Hoare also relies on polling, which appears to show 67% of Jews are concerned about Corbyn’s victory. Attempts to poll a minority community that doesn’t maintain a register of its members are fraught with difficulty, and almost all polls of British Jews have demonstrated massive methodological flaws, many of them documented by Daniel Vulkan, an expert on the demography of British Jewry. I find this particular poll especially questionable — it had a small sample of 1000 (0.3% of the community), and showed a strong connection between those who had voted Conservative (62.9% of respondents) and those who were concerned about Corbyn (67.2%). It is hardly surprising that Conservative voters would be concerned about the election of a left-wing leader who presumably opposes much of what they believe on tax, welfare and public services. Were the respondents concerned about any of the other candidates? We don’t know — the poll didn’t ask them.

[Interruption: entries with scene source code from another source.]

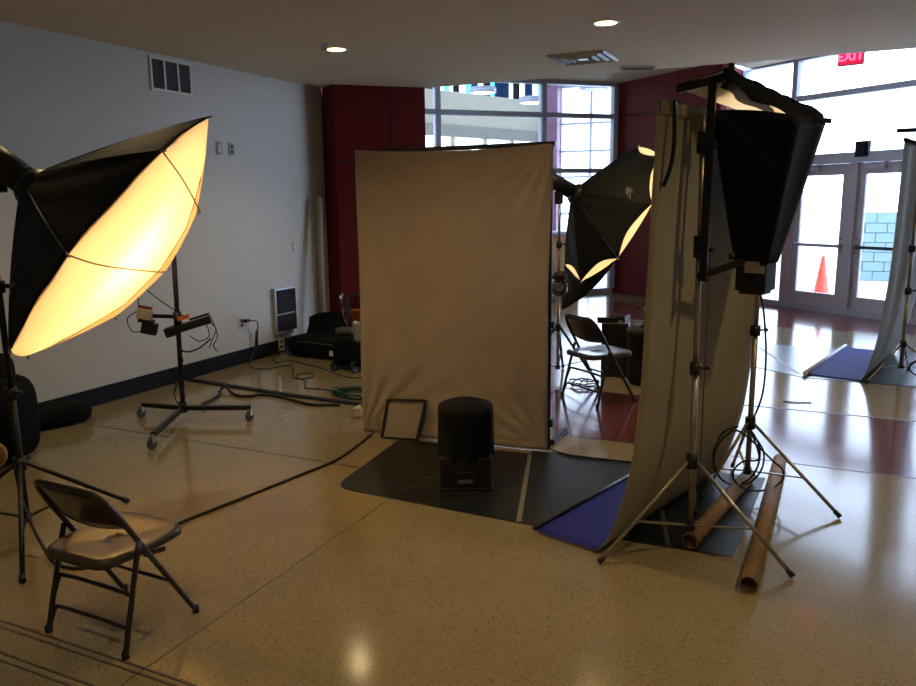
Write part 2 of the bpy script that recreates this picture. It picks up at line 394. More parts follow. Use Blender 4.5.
door('door_1', -.02, .90, -1); door('door_2', 1.04, 1.96, 1)
st('wall_front', wallseg(MB(), (2.84, 10.91), (7.6, 7.34), 0, 3.9, .15, 1), 'wall')
fm = MB()
for s, w in ((-.055, .07), (.97, .14), (2.0, .08)): fm.box(dpt(s, 1.12), (w, .13, 2.24), DA)
st('trim_1', fm, 'doorp')
st('trim_2', MB().box(dpt(.97, 2.29, 0), (2.2, .16, .15), DA), 'frame')
o = tag(MB().box(dpt(1.09, 2.40, .06), (.20, .08, .22), DA).box(dpt(1.09, 2.40, .11), (.15, .03, .17), DA).build('motion_sensor', 'navy', bevel=.01),
        'dark square sensor box above the centre of the glass doors', 'sensor')

# outside
st('ground', MB().prism([(-3.3, 14.6), (-1.3, 14.2), (9, 6.4), (30, 6.4), (30, 45), (-3.3, 45)], -.08, -.02), 'conc')
bw = MB().prism([(.55, 18.35), (14, 18.35), (14, 18.5), (.55, 18.5)], -.02, 1.395)
bwo = st('wall_outside', bw, 'mortar')
bm0 = None
for r in range(7):
    for k in range(17):
        x = .55 + k * .4 + (.2 if r % 2 else 0)
        if bm0 is None:
            bm0 = MB().box((0, 0, 0), (.388, .05, .188)).build('block', 'block', bwo, bevel=.004)
            ob = bm0
        else:
            ob = bm0.copy(); col.objects.link(ob); WM[ob.name] = Matrix()
        ob.location = (x + .2, 18.34, .08 + r * .2)
cn = thing('traffic_cone', 'orange traffic cone standing outside the left glass door', 'traffic cone', (0, 14.6, 0))
MB().box((0, 14.6, .0), (.36, .36, .04)).build('base', 'cone', cn, bevel=.01)
MB().lathe((0, 14.6, .02), [(.14, 0), (.125, .05), (.03, .70), (.024, .72), (.001, .72)], 20).build('body', 'cone', cn)

# ------------------------------------------------------------------ atrium beyond the inner window
A0 = Vector((-9.27, 19, 0)); ad = Vector((.361, .933, 0)); AA = math.atan2(ad.y, ad.x)
def ap(s, z, off=0): p = A0 + ad * s; return Vector((p.x + .933 * off, p.y - .361 * off, z))
w = MB(); 
w.box(ap(-2, 1.55), (12.6, .2, 3.1), AA); w.box(ap(-2, 3.995), (12.6, .2, 1.15), AA); 
for s in (-6.4, -4.6, -2.8, -1.0, .12, 1.35, 2.45, 3.8): w.box(ap(s, 3.26), (.16, .2, .36), AA)
M['cream'] = mat('cream_paint', (.72, .69, .58), .6, var=.03)
aw = st('wall_atrium', w, 'cream')
st('ledge', MB().box(ap(-2, 3.56, .15), (12.6, .12, .30), AA), 'platep', aw)
seq = ['glass', 'glass_teal', 'glass_dark', 'glass', 'glass', 'glass_teal', 'glass_dark', 'glass_dark', 'glass', 'glass_teal', 'glass', 'glass_dark']
k = 0; s = -7.5
while s < 4.2:
    wd = .16 + .16 * rnd.random()
    st('coloured_pane', MB().box(ap(s + wd / 2, 4.82), (wd, .05, .5), AA), seq[k % 12] if k % 5 else 'navy', aw); s += wd; k += 1
st('ceiling_atrium', MB().prism([(-13, 10.5), (-7.5, 10.35), (-3.45, 14.5), (-3.2, 23.3), (-7.6, 23.3), (-12.9, 13)], 5.06, 5.2), 'white')
st('wall_atrium_right', wallseg(MB(), (-3.3, 14.6), (-3.3, 23.1), 0, 5.1, side=-1), 'white')
glazed('window_3', (-7.75, 23.0), (1, 0), [0, .35, 1.28, 2.3, 3.3, 4.3], [0, 1.3, 2.4, 3.15, 3.95, 5.05], mw=.07)
st('trim_3', MB().box((-7.55, 22.7, 2.5), (.34, .3, 5.0)), 'purple')
st('trim_4', wallseg(MB(), (-7.6, 10.4), (-3.55, 14.45), 3.86, 5.1, .12, 1), 'white')
for i, (x, y, z, lb) in enumerate([(-7.75, 17.9, 4.3, 'round white pendant lamp nearest the stair wall, behind the left pane'), (-6.5, 18.0, 4.0, 'round white pendant lamp seen beside the central window mullion'), (-4.95, 17.8, 4.18, 'grey round pendant lamp in front of the bright curtain wall')]):
    t = thing('pendant_lamp', lb, 'pendant lamp', (x, y, z), 'round pendant lamps in the atrium')
    MB().lathe((x, y, z), [(.001, .14), (.30, .14), (.33, .12), (.33, 0), (.30, .0)], 24).build('shade', 'frame', t)
    MB().lathe((x, y, z), [(.30, .01), (.001, -.01)], 24).build('diffuser', 'pend' if i < 2 else 'silver', t)
    MB().cyl((x, y, z + .14), (x, y, 5.06), .008, 6).build('cord', 'black', t)
ct = thing('reception_counter', 'wooden counter beyond the inner window, right of the taupe backdrop', 'counter', (-5.1, 14.5, 0))
MB().box((-5.35, 15.0, .52), (1.8, .5, 1.04), PI / 4).build('body', 'wood', ct, bevel=.01)
MB().box((-5.35, 15.0, 1.07), (1.9, .6, .05), PI / 4).build('top', 'frame', ct)

# ------------------------------------------------------------------ ceiling fittings
def can(x, y, label, z=3.13):
    t = thing('recessed_lamp', label, 'ceiling lamp', (x, y, z), 'recessed ceiling lamps')
    MB().lathe((x, y, z), [(.088, .0), (.092, -.004), (.115, -.006), (.118, 0.0)], 28).build('trim_ring', 'can_trim', t)
    MB().lathe((x, y, z - .002), [(.088, 0), (.001, 0.001)], 24).build('lens', 'lamp_on', t)
    return t
spots = [(-4.19, 6.28), (-1.70, 6.41), (.8, 6.4), (3.3, 6.4), (-4.19, 3.6), (-1.7, 3.6), (.8, 3.6), (3.3, 3.6), (-1.7, .8), (.8, .8), (3.3, .8)]
for i, (x, y) in enumerate(spots):
    if i < 2: can(x, y, ['lit round recessed lamp in the ceiling near the sprinkler, above the taupe backdrop', 'lit round recessed lamp in the ceiling, right, above the ceiling diffuser'][i])
    ld = bpy.data.lights.new('recessed_light', 'SPOT'); ld.energy = CAN_W; ld.color = CANC; ld.spot_size = 2.2; ld.spot_blend = .8; ld.shadow_soft_size = .07
    lo = bpy.data.objects.new('recessed_light', ld); col.objects.link(lo); lo.location = (x, y, 3.11)
t = thing('sprinkler_head', 'small ceiling sprinkler beside the left recessed lamp', 'sprinkler', (-4.13, 6.02, 3.13))
MB().lathe((-4.13, 6.02, 3.13), [(.045, 0), (.04, -.01), (.012, -.012), (.012, -.035), (.001, -.04)], 16).build('body', 'plate', t)
MB().lathe((-4.13, 6.02, 3.085), [(.03, 0), (.03, -.003), (.001, -.003)], 12).build('deflector', 'plate', t)
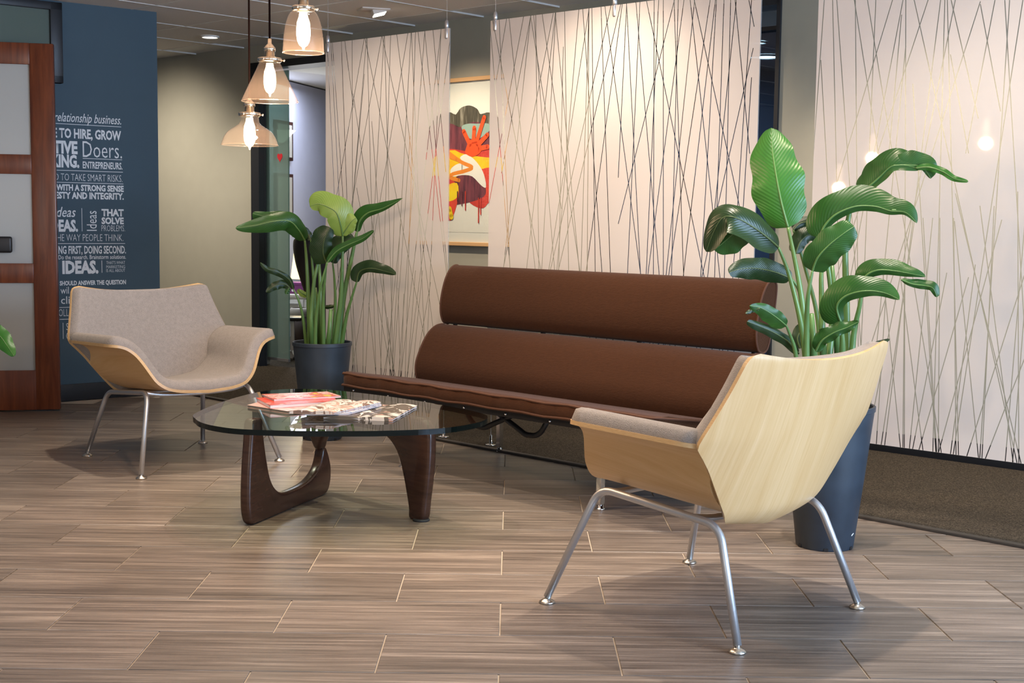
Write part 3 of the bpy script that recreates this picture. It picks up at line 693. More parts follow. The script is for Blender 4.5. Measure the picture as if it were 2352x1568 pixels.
magazine('open white magazine lying at the right end of the pile near the sofa', quad([(742, 957), (902, 962), (958, 931), (820, 928)], MZ+.008), MZ, .007, opn, True)
magazine('blue-backed magazine fanned under the photo-covered one in the middle of the pile', quad([(700, 952), (800, 951), (877, 930), (770, 928)], MZ+.017), MZ+.0142, .006, blue)
magazine('white photo-covered magazine on top in the middle of the pile', quad([(664, 946), (768, 948), (875, 924), (762, 920)], MZ+.026), MZ+.0204, .006, opn2, True)
magazine('photo-covered magazine sticking out below the middle of the pile towards the camera', quad([(676, 949), (745, 953), (820, 937), (750, 932)], MZ+.012), MZ+.0102, .0038, photo)

# ------------------------------------------------------------------ hanging frosted screens
PSP = Vector((-.09, 6.40, 0))+WN*.02
LINES_A = [(-1.2649,2.0162,-1.2015,1.1628),(-1.2356,2.0449,-1.1625,1.1629),(-1.223,2.0439,-1.1286,1.163),(-1.1486,2.0442,-1.0997,1.1631),(-1.1199,2.045,-1.0482,1.6944),(-1.0612,2.0464,-1.0501,0.2743),(-0.965,2.0477,-1.2064,1.1627),(-0.9465,2.0462,-1.0548,1.2006),(-0.9464,2.0101,-0.7068,1.2126),(-0.9419,2.0459,-0.8656,0.2904),(-0.828,2.0455,-1.0548,1.213),(-0.81,2.047,-0.95,0.283),(-0.8055,2.0407,-0.728,0.2963),(-0.8025,1.9811,-0.54,1.165),(-0.7606,2.0075,-0.8286,0.2937),(-0.7122,2.0478,-0.5307,1.0862),(-0.6292,2.0497,-0.8963,0.9591),(-0.6058,2.0477,-0.7372,0.3202),(-0.5732,2.0508,-0.6123,0.9656),(-0.5936,1.9187,-0.5203,0.8726),(-0.5544,2.0463,-0.3601,0.9715),(-0.5051,2.0479,-0.6498,0.6628),(-0.5051,2.045,-0.3341,0.8787),(-0.4463,2.0486,-0.3476,1.3452),(-0.3882,2.0465,-0.5808,0.8467),(-0.3897,2.0296,-0.4518,0.8748),(-0.3337,1.9455,-0.5203,0.8726),(-1.0531,1.7681,-0.8685,0.9597),(-0.9625,1.8663,-1.052,1.213),(-0.9035,1.6179,-0.7843,0.5942),(-0.6079,1.5324,-0.7281,0.3025),(-1.0236,1.2718,-0.9052,0.86),(-0.9665,1.0318,-0.9689,0.2814),(-0.9231,0.6608,-0.8656,0.2904),(-0.8872,1.0208,-0.8194,0.2945),(-0.7246,1.2046,-0.7553,0.3001),(-0.6749,1.0846,-0.7872,0.2973),(-0.6949,0.7516,-0.674,0.3011),(-0.6502,0.7233,-0.6651,0.3019),(-1.0753,0.8922,-1.0165,0.2962),(-0.7751,0.5947,-0.7281,0.3025),(-0.7564,0.4852,-0.801,0.2961),(-0.5633,0.8473,-0.6205,0.2997),(-0.5114,0.8491,-0.5852,0.2968),(-0.451,0.792,-0.5676,0.2984)]
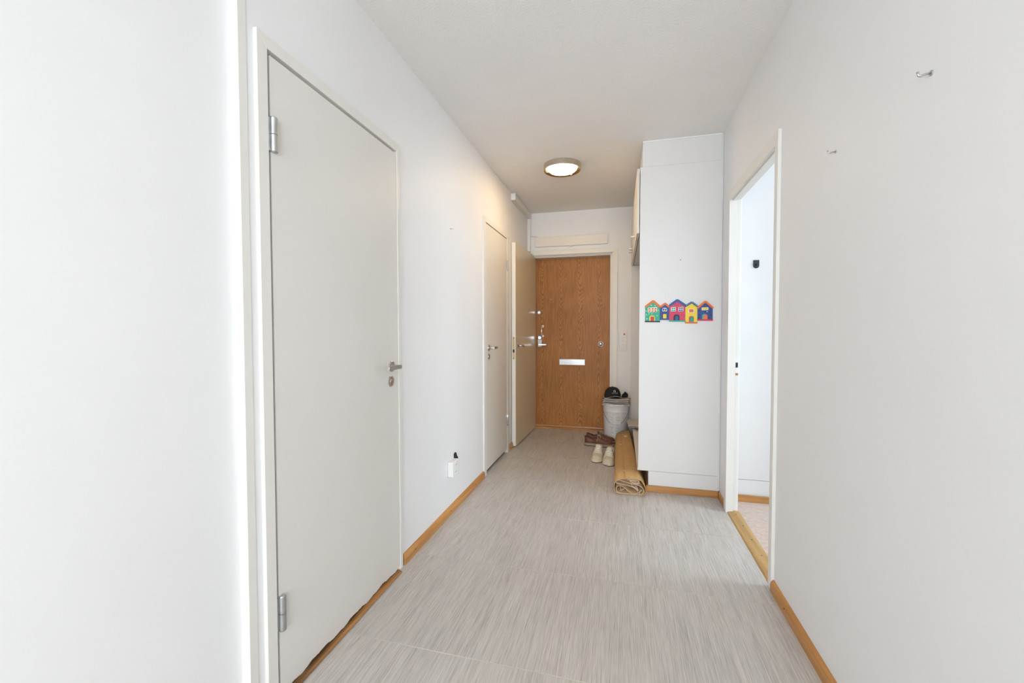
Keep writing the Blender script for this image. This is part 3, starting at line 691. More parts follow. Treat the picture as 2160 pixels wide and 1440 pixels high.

The only source that can offer reasonably reliable information is the 10-yearly national census, which has included a question on religion since 2001, and which the Institute for Jewish Policy Research analyzes on behalf of the Jewish community. But while this is an informative source about where Jews live and where they sit within the income bracket, it tells us little about what British Jews actually think.

Given all this, we should stop generalizing, and assume that the political views of British Jews are as diverse as the rest of the British population. As Corbyn has just won a huge mandate in the Labour leadership race — taking 60% of the vote — it is not surprising that he has a number of Jewish supporters, including the active Jews for Jeremy Facebook group. And a well-known Jewish MP, Luciana Berger, has joined Corbyn’s shadow cabinet. While it is unsurprising that right-wing-dominated Jewish organizations like the Jewish Chronicle and the Zionist Federation have come out against Corbyn, he has support within other groups that form what might be called the left-wing opposition in the community: Independent Jewish Voices, Jews for Justice for Palestinians, Jewdas and the Jewish Socialist Group.

There are also a range of groups like Yachad, The Jewish Council for Racial Equality and the leadership of both Reform and Liberal Judaism who take a loosely center-left political stance. These groups are likely to be sympathetic to Corbyn on some issues (especially his call to accept more refugees into Britain) and disagree on others — as is normal in politics.

It is too often assumed that British Jews are only interested in issues of Israel and anti-Semitism. But at a recent Labour hustings at JW3 (London’s new JCC) in which Corbyn participated, the biggest cheer of the night came when an audience member requested that the discussion be moved on from those issues. British Jews also care about housing, education, health and the welfare state. We’re a diverse bunch, with a diverse range of political views. Please don’t assume we’re all the same.